At the close of the first day of trading, the market cap of the company was just $210 million.
That is to say, a company with $170 million of cash, no debt, and the ability to produce millions of tons of coal a year, with complete protection from a decrease in coal prices by their earlier parent company, had an EV (Enterprise Value) of just $40 million.
Perhaps they should rename it the inefficient market hypothesis!
But here’s why this happened…
All the shareholders in its previous parent, who wanted nothing to do with the business, had received shares in the new company as part of the spinoff. And they sold as soon as they could, on day one of trading – hence the price tanking.
But just over a year later, the stock price was over 15x higher than where it closed on its first day of trading.
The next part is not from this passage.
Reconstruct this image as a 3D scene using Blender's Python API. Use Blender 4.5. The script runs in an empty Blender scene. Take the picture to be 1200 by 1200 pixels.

The company was certainly helped by a spike in coal prices in the aftermath of Russia’s invasion of Ukraine in early 2022. But their business operations have continued to provide strong results over the past year, and the future looks very bright.
OPERATIONS
In concept, the company’s business is fairly simple to understand. They produce thermal coal across seven sites through a combination of open pit and underground mining.
The company delivers its coal primarily via rail to the nearest harbor, where it is exported to Asia. Export quality production in 2021 was 14 million tons, however, the guidance for this year is 12 million, similar to their export levels in 2022.
The reason for this slight decline in production is transportation challenges via rail. However local transport authorities have recently secured an international loan to upgrade rail capacity, which should significantly increase the company’s ability to export more coal.
Moreover, the company has diversified internationally (something we like to see at Sovereign Man); they’ve just completed the acquisition of a majority stake in an existing thermal coal operation in Australia.
And since that acquisition was done at an extremely attractive price, the investment should produce very high returns for shareholders.
FINANCIALS
As always, we need to look at the financial state of the company, evaluating both the balance sheet and income generation.
The market cap of the company is around $1 billion. As of June 30, 2023, the company had $730 million of net cash, meaning the “Enterprise Value” (EV), or value of the core business, is just $310 million.
Here’s what’s incredible: in 2022, the company generated Free Cash Flow of $980 million – so nearly 100% of its current market cap. And they paid out 76% of that as a dividend!
(Free Cash Flow is a better measure of profitability because it shows how much money can be paid to shareholders as dividends.)
Now, $980 million in Free Cash Flow was due to record high coal prices, which have come down since then. But as coal prices have fallen, the company is still doing very well. The first half of 2023 showed results of $230 million in Free Cash Flow.
On an annualized basis ($460 million for the full year), this means that the company is trading for an “Enterprise Value to Free Cash Flow ratio” of less than 1.
In other words, the company should earn more than what it’s currently worth… in less than a year.
That’s a pretty good deal considering that coal prices have fallen 75% from their peak, combined with the company’s challenges surrounding the railroad infrastructure.
Conclusion
In this company we were able to find the criteria that we value highly in an investment: low production costs, in a vital commodity, that is highly profitable even when prices are low. The balance sheet is strong, the company pays healthy dividends, and the price is cheap.